— BEGIN —
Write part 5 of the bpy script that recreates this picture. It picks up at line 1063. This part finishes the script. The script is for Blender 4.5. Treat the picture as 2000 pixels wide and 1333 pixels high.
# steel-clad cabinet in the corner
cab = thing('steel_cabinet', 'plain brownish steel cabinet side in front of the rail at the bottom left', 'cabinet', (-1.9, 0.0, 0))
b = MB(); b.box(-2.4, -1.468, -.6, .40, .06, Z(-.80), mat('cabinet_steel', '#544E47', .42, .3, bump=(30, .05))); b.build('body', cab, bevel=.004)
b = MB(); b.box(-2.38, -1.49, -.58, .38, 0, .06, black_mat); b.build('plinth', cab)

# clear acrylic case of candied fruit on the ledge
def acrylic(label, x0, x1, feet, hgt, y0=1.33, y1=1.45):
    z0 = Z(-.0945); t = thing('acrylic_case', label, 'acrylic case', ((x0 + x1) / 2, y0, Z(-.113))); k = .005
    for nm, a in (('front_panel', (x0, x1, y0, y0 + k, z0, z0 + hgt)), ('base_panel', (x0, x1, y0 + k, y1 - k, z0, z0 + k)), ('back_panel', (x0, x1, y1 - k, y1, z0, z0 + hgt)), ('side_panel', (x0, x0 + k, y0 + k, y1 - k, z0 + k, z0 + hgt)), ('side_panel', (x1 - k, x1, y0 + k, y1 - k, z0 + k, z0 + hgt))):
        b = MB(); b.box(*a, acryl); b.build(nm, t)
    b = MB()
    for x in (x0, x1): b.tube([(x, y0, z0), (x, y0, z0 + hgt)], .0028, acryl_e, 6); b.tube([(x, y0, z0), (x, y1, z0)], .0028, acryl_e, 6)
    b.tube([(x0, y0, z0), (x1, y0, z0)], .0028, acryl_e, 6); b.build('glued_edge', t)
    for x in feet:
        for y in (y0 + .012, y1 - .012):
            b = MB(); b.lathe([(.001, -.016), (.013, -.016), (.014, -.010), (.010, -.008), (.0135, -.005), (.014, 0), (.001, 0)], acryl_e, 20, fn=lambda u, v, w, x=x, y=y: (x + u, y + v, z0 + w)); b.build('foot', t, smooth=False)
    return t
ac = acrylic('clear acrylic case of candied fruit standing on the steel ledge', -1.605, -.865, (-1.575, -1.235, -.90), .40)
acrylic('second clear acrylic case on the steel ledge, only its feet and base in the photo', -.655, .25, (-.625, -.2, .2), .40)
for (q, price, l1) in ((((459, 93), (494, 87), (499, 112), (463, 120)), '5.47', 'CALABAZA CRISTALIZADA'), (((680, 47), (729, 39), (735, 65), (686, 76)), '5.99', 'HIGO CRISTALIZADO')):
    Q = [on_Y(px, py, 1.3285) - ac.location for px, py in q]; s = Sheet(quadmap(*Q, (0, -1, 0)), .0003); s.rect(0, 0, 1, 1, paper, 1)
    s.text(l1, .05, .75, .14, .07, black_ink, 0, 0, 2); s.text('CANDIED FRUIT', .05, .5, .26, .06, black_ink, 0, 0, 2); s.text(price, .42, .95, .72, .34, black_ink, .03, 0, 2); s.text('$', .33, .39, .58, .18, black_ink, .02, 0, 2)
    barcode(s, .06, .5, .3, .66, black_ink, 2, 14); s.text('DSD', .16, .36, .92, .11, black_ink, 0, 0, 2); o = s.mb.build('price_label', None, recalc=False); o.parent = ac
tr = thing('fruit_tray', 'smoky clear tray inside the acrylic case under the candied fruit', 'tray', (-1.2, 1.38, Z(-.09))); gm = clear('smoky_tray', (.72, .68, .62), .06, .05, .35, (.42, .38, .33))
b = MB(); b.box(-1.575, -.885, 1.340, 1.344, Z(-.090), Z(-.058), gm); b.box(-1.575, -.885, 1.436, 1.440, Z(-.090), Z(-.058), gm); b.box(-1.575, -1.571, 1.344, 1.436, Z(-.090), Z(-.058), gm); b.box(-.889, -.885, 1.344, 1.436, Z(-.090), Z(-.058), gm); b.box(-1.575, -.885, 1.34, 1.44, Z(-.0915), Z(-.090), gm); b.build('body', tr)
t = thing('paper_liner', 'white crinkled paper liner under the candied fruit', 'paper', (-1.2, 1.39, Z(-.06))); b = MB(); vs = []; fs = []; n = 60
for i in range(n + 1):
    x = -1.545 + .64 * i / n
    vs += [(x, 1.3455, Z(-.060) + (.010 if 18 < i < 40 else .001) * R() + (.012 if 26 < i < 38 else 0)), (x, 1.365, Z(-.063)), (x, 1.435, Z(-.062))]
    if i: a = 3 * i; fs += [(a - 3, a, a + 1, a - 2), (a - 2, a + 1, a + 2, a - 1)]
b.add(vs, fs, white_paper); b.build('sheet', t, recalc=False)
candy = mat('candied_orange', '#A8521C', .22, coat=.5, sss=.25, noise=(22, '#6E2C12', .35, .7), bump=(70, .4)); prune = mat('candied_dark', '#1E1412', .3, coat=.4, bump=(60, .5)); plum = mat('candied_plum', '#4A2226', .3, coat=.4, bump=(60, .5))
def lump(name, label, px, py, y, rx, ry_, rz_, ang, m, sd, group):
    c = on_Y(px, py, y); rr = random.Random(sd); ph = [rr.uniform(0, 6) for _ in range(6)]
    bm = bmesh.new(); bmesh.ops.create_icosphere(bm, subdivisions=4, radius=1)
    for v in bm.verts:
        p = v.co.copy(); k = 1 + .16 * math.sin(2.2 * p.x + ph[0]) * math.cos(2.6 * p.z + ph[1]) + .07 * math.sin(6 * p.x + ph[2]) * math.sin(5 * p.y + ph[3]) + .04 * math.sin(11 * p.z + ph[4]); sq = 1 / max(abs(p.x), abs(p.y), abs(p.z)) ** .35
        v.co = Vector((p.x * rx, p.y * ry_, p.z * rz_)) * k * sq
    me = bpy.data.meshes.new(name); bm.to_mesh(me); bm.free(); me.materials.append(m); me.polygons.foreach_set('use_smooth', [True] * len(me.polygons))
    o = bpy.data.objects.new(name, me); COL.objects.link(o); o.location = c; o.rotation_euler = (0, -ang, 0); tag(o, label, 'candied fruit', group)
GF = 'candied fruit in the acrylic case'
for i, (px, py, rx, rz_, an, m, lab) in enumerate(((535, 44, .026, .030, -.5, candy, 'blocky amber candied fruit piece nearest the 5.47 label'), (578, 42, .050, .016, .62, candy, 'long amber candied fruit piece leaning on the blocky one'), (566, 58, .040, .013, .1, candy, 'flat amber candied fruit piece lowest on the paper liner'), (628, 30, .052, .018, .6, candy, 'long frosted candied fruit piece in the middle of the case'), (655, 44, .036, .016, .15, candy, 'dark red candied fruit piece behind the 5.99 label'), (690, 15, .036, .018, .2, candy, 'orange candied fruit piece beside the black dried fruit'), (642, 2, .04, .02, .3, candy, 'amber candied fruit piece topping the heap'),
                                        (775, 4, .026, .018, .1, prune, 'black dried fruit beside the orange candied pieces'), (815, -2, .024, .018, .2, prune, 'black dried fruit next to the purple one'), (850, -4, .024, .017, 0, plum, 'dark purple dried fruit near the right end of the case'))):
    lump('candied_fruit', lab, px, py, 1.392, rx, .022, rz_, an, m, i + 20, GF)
— END —
Exactly repeat the lines running from the top of the listing to the line bearing "b = MB(); b.box(-2.38, -1.49, -.58, .38, 0, .06, black_mat);", both of those lines included, and only them.

▶ **Answer to this task**
Write part 5 of the bpy script that recreates this picture. It picks up at line 1063. This part finishes the script. The script is for Blender 4.5. Treat the picture as 2000 pixels wide and 1333 pixels high.
# steel-clad cabinet in the corner
cab = thing('steel_cabinet', 'plain brownish steel cabinet side in front of the rail at the bottom left', 'cabinet', (-1.9, 0.0, 0))
b = MB(); b.box(-2.4, -1.468, -.6, .40, .06, Z(-.80), mat('cabinet_steel', '#544E47', .42, .3, bump=(30, .05))); b.build('body', cab, bevel=.004)
b = MB(); b.box(-2.38, -1.49, -.58, .38, 0, .06, black_mat); b.build('plinth', cab)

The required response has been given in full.